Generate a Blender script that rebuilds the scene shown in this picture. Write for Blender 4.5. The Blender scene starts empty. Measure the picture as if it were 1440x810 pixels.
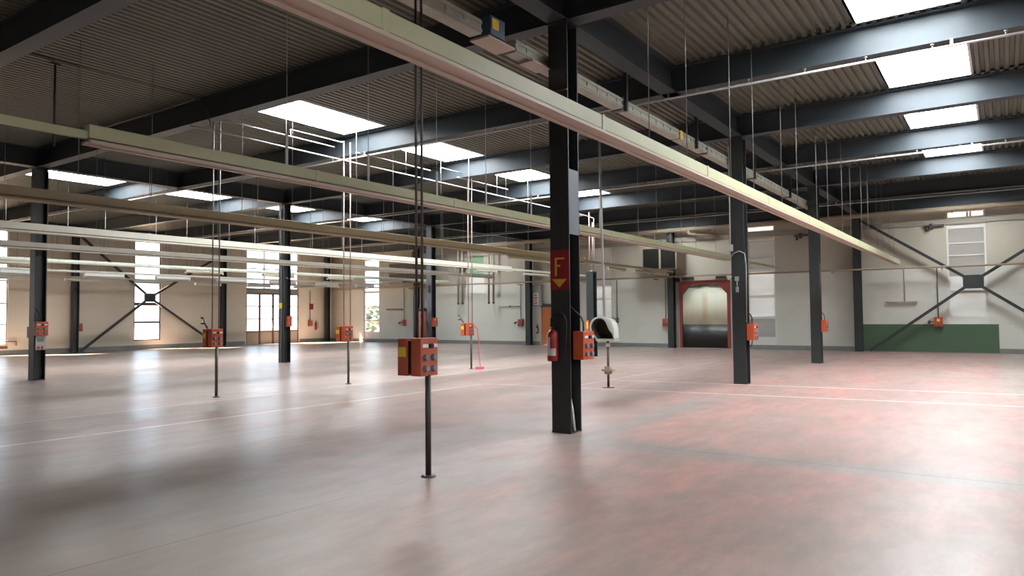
import bpy, math, random
from mathutils import Vector, Matrix
random.seed(7)
SC = bpy.context.scene
COL = SC.collection
sin, cos, pi = math.sin, math.cos, math.pi

# ------------------------------------------------------------------ materials
def mat(name, col, rough=.5, metal=0., spec=.5, noise=0., scale=4., bump=0., emit=None, coat=0.):
    m = bpy.data.materials.new(name); m.use_nodes = True
    nt = m.node_tree; N = nt.nodes; L = nt.links
    b = N['Principled BSDF']
    b.inputs['Base Color'].default_value = (*col, 1)
    b.inputs['Roughness'].default_value = rough
    b.inputs['Metallic'].default_value = metal
    b.inputs['Specular IOR Level'].default_value = spec
    b.inputs['Coat Weight'].default_value = coat
    if noise or bump:
        tc = N.new('ShaderNodeTexCoord'); nz = N.new('ShaderNodeTexNoise')
        nz.inputs['Scale'].default_value = scale; nz.inputs['Detail'].default_value = 5
        L.new(tc.outputs['Object'], nz.inputs['Vector'])
        if noise:
            mx = N.new('ShaderNodeMix'); mx.data_type = 'RGBA'
            mx.inputs[6].default_value = (*[c * (1 - noise) for c in col], 1)
            mx.inputs[7].default_value = (*[min(1, c * (1 + noise)) for c in col], 1)
            L.new(nz.outputs['Fac'], mx.inputs[0]); L.new(mx.outputs[2], b.inputs['Base Color'])
        if bump:
            bp = N.new('ShaderNodeBump'); bp.inputs['Strength'].default_value = bump
            bp.inputs['Distance'].default_value = .01
            L.new(nz.outputs['Fac'], bp.inputs['Height']); L.new(bp.outputs[0], b.inputs['Normal'])
    if emit:
        b.inputs['Emission Color'].default_value = (*emit[0], 1)
        b.inputs['Emission Strength'].default_value = emit[1]
    return m

def glass_mat(name, tint=(.95, .98, 1.), gloss=.08):
    m = bpy.data.materials.new(name); m.use_nodes = True
    nt = m.node_tree; N = nt.nodes; L = nt.links; N.clear()
    o = N.new('ShaderNodeOutputMaterial'); t = N.new('ShaderNodeBsdfTransparent'); g = N.new('ShaderNodeBsdfGlossy')
    t.inputs[0].default_value = (*tint, 1); g.inputs['Roughness'].default_value = .05
    lw = N.new('ShaderNodeLayerWeight'); lw.inputs[0].default_value = .5
    pw = N.new('ShaderNodeMath'); pw.operation = 'POWER'; L.new(lw.outputs['Facing'], pw.inputs[0]); pw.inputs[1].default_value = 5.
    f = N.new('ShaderNodeMath'); f.operation = 'MULTIPLY_ADD'; L.new(pw.outputs[0], f.inputs[0]); f.inputs[1].default_value = .9; f.inputs[2].default_value = .03
    mx = N.new('ShaderNodeMixShader'); L.new(f.outputs[0], mx.inputs[0]); L.new(t.outputs[0], mx.inputs[1])
    L.new(g.outputs[0], mx.inputs[2]); L.new(mx.outputs[0], o.inputs[0])
    return m

def translucent_mat(name, tr, df):
    m = bpy.data.materials.new(name); m.use_nodes = True
    nt = m.node_tree; N = nt.nodes; L = nt.links; N.clear()
    o = N.new('ShaderNodeOutputMaterial'); t = N.new('ShaderNodeBsdfTranslucent'); d = N.new('ShaderNodeBsdfDiffuse')
    tc = N.new('ShaderNodeTexCoord'); wv = N.new('ShaderNodeTexNoise'); wv.inputs['Scale'].default_value = 1.6
    mp = N.new('ShaderNodeMapping'); mp.inputs['Scale'].default_value = (.3, .3, 1.6)
    L.new(tc.outputs['Object'], mp.inputs[0]); L.new(mp.outputs[0], wv.inputs['Vector'])
    mc = N.new('ShaderNodeMix'); mc.data_type = 'RGBA'
    mc.inputs[6].default_value = (*[c * .7 for c in tr], 1); mc.inputs[7].default_value = (*[c * 1.3 for c in tr], 1)
    L.new(wv.outputs['Fac'], mc.inputs[0]); L.new(mc.outputs[2], t.inputs[0])
    d.inputs[0].default_value = (*df, 1)
    a = N.new('ShaderNodeAddShader'); L.new(t.outputs[0], a.inputs[0]); L.new(d.outputs[0], a.inputs[1]); L.new(a.outputs[0], o.inputs[0])
    return m

class NG:
    """small helper to write node maths"""
    def __init__(s, nt): s.nt = nt
    def m(s, op, a, b=None, c=None):
        n = s.nt.nodes.new('ShaderNodeMath'); n.operation = op
        for i, v in enumerate((a, b, c)):
            if v is None: continue
            if isinstance(v, (int, float)): n.inputs[i].default_value = v
            else: s.nt.links.new(v, n.inputs[i])
        return n.outputs[0]
    def mix(s, f, a, b):
        n = s.nt.nodes.new('ShaderNodeMix'); n.data_type = 'RGBA'
        for i, v in ((0, f), (6, a), (7, b)):
            if isinstance(v, (int, float)): n.inputs[i].default_value = v
            elif isinstance(v, tuple): n.inputs[i].default_value = (*v, 1)
            else: s.nt.links.new(v, n.inputs[i])
        return n.outputs[2]
    def step(s, x, a, b):
        n = s.nt.nodes.new('ShaderNodeMapRange'); n.interpolation_type = 'SMOOTHSTEP'
        s.nt.links.new(x, n.inputs[0]); n.inputs[1].default_value = a; n.inputs[2].default_value = b
        return n.outputs[0]
    def band(s, x, lo, hi, soft=.02):
        return s.m('MULTIPLY', s.step(x, lo - soft, lo + soft), s.step(x, hi + soft, hi - soft))
    def noise(s, vec, scale, detail=4, rough=.55, sc=(1, 1, 1)):
        mp = s.nt.nodes.new('ShaderNodeMapping'); mp.inputs['Scale'].default_value = sc
        s.nt.links.new(vec, mp.inputs[0])
        n = s.nt.nodes.new('ShaderNodeTexNoise'); n.inputs['Scale'].default_value = scale
        n.inputs['Detail'].default_value = detail; n.inputs['Roughness'].default_value = rough
        s.nt.links.new(mp.outputs[0], n.inputs['Vector'])
        return n.outputs['Fac']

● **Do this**
Omit the pictures and output all of the other material exactly.

● **Answer in full**
Generate a Blender script that rebuilds the scene shown in this picture. Write for Blender 4.5. The Blender scene starts empty. Measure the picture as if it were 1440x810 pixels.
import bpy, math, random
from mathutils import Vector, Matrix
random.seed(7)
SC = bpy.context.scene
COL = SC.collection
sin, cos, pi = math.sin, math.cos, math.pi

# ------------------------------------------------------------------ materials
def mat(name, col, rough=.5, metal=0., spec=.5, noise=0., scale=4., bump=0., emit=None, coat=0.):
    m = bpy.data.materials.new(name); m.use_nodes = True
    nt = m.node_tree; N = nt.nodes; L = nt.links
    b = N['Principled BSDF']
    b.inputs['Base Color'].default_value = (*col, 1)
    b.inputs['Roughness'].default_value = rough
    b.inputs['Metallic'].default_value = metal
    b.inputs['Specular IOR Level'].default_value = spec
    b.inputs['Coat Weight'].default_value = coat
    if noise or bump:
        tc = N.new('ShaderNodeTexCoord'); nz = N.new('ShaderNodeTexNoise')
        nz.inputs['Scale'].default_value = scale; nz.inputs['Detail'].default_value = 5
        L.new(tc.outputs['Object'], nz.inputs['Vector'])
        if noise:
            mx = N.new('ShaderNodeMix'); mx.data_type = 'RGBA'
            mx.inputs[6].default_value = (*[c * (1 - noise) for c in col], 1)
            mx.inputs[7].default_value = (*[min(1, c * (1 + noise)) for c in col], 1)
            L.new(nz.outputs['Fac'], mx.inputs[0]); L.new(mx.outputs[2], b.inputs['Base Color'])
        if bump:
            bp = N.new('ShaderNodeBump'); bp.inputs['Strength'].default_value = bump
            bp.inputs['Distance'].default_value = .01
            L.new(nz.outputs['Fac'], bp.inputs['Height']); L.new(bp.outputs[0], b.inputs['Normal'])
    if emit:
        b.inputs['Emission Color'].default_value = (*emit[0], 1)
        b.inputs['Emission Strength'].default_value = emit[1]
    return m

def glass_mat(name, tint=(.95, .98, 1.), gloss=.08):
    m = bpy.data.materials.new(name); m.use_nodes = True
    nt = m.node_tree; N = nt.nodes; L = nt.links; N.clear()
    o = N.new('ShaderNodeOutputMaterial'); t = N.new('ShaderNodeBsdfTransparent'); g = N.new('ShaderNodeBsdfGlossy')
    t.inputs[0].default_value = (*tint, 1); g.inputs['Roughness'].default_value = .05
    lw = N.new('ShaderNodeLayerWeight'); lw.inputs[0].default_value = .5
    pw = N.new('ShaderNodeMath'); pw.operation = 'POWER'; L.new(lw.outputs['Facing'], pw.inputs[0]); pw.inputs[1].default_value = 5.
    f = N.new('ShaderNodeMath'); f.operation = 'MULTIPLY_ADD'; L.new(pw.outputs[0], f.inputs[0]); f.inputs[1].default_value = .9; f.inputs[2].default_value = .03
    mx = N.new('ShaderNodeMixShader'); L.new(f.outputs[0], mx.inputs[0]); L.new(t.outputs[0], mx.inputs[1])
    L.new(g.outputs[0], mx.inputs[2]); L.new(mx.outputs[0], o.inputs[0])
    return m

def translucent_mat(name, tr, df):
    m = bpy.data.materials.new(name); m.use_nodes = True
    nt = m.node_tree; N = nt.nodes; L = nt.links; N.clear()
    o = N.new('ShaderNodeOutputMaterial'); t = N.new('ShaderNodeBsdfTranslucent'); d = N.new('ShaderNodeBsdfDiffuse')
    tc = N.new('ShaderNodeTexCoord'); wv = N.new('ShaderNodeTexNoise'); wv.inputs['Scale'].default_value = 1.6
    mp = N.new('ShaderNodeMapping'); mp.inputs['Scale'].default_value = (.3, .3, 1.6)
    L.new(tc.outputs['Object'], mp.inputs[0]); L.new(mp.outputs[0], wv.inputs['Vector'])
    mc = N.new('ShaderNodeMix'); mc.data_type = 'RGBA'
    mc.inputs[6].default_value = (*[c * .7 for c in tr], 1); mc.inputs[7].default_value = (*[c * 1.3 for c in tr], 1)
    L.new(wv.outputs['Fac'], mc.inputs[0]); L.new(mc.outputs[2], t.inputs[0])
    d.inputs[0].default_value = (*df, 1)
    a = N.new('ShaderNodeAddShader'); L.new(t.outputs[0], a.inputs[0]); L.new(d.outputs[0], a.inputs[1]); L.new(a.outputs[0], o.inputs[0])
    return m

class NG:
    """small helper to write node maths"""
    def __init__(s, nt): s.nt = nt
    def m(s, op, a, b=None, c=None):
        n = s.nt.nodes.new('ShaderNodeMath'); n.operation = op
        for i, v in enumerate((a, b, c)):
            if v is None: continue
            if isinstance(v, (int, float)): n.inputs[i].default_value = v
            else: s.nt.links.new(v, n.inputs[i])
        return n.outputs[0]
    def mix(s, f, a, b):
        n = s.nt.nodes.new('ShaderNodeMix'); n.data_type = 'RGBA'
        for i, v in ((0, f), (6, a), (7, b)):
            if isinstance(v, (int, float)): n.inputs[i].default_value = v
            elif isinstance(v, tuple): n.inputs[i].default_value = (*v, 1)
            else: s.nt.links.new(v, n.inputs[i])
        return n.outputs[2]
    def step(s, x, a, b):
        n = s.nt.nodes.new('ShaderNodeMapRange'); n.interpolation_type = 'SMOOTHSTEP'
        s.nt.links.new(x, n.inputs[0]); n.inputs[1].default_value = a; n.inputs[2].default_value = b
        return n.outputs[0]
    def band(s, x, lo, hi, soft=.02):
        return s.m('MULTIPLY', s.step(x, lo - soft, lo + soft), s.step(x, hi + soft, hi - soft))
    def noise(s, vec, scale, detail=4, rough=.55, sc=(1, 1, 1)):
        mp = s.nt.nodes.new('ShaderNodeMapping'); mp.inputs['Scale'].default_value = sc
        s.nt.links.new(vec, mp.inputs[0])
        n = s.nt.nodes.new('ShaderNodeTexNoise'); n.inputs['Scale'].default_value = scale
        n.inputs['Detail'].default_value = detail; n.inputs['Roughness'].default_value = rough
        s.nt.links.new(mp.outputs[0], n.inputs['Vector'])
        return n.outputs['Fac']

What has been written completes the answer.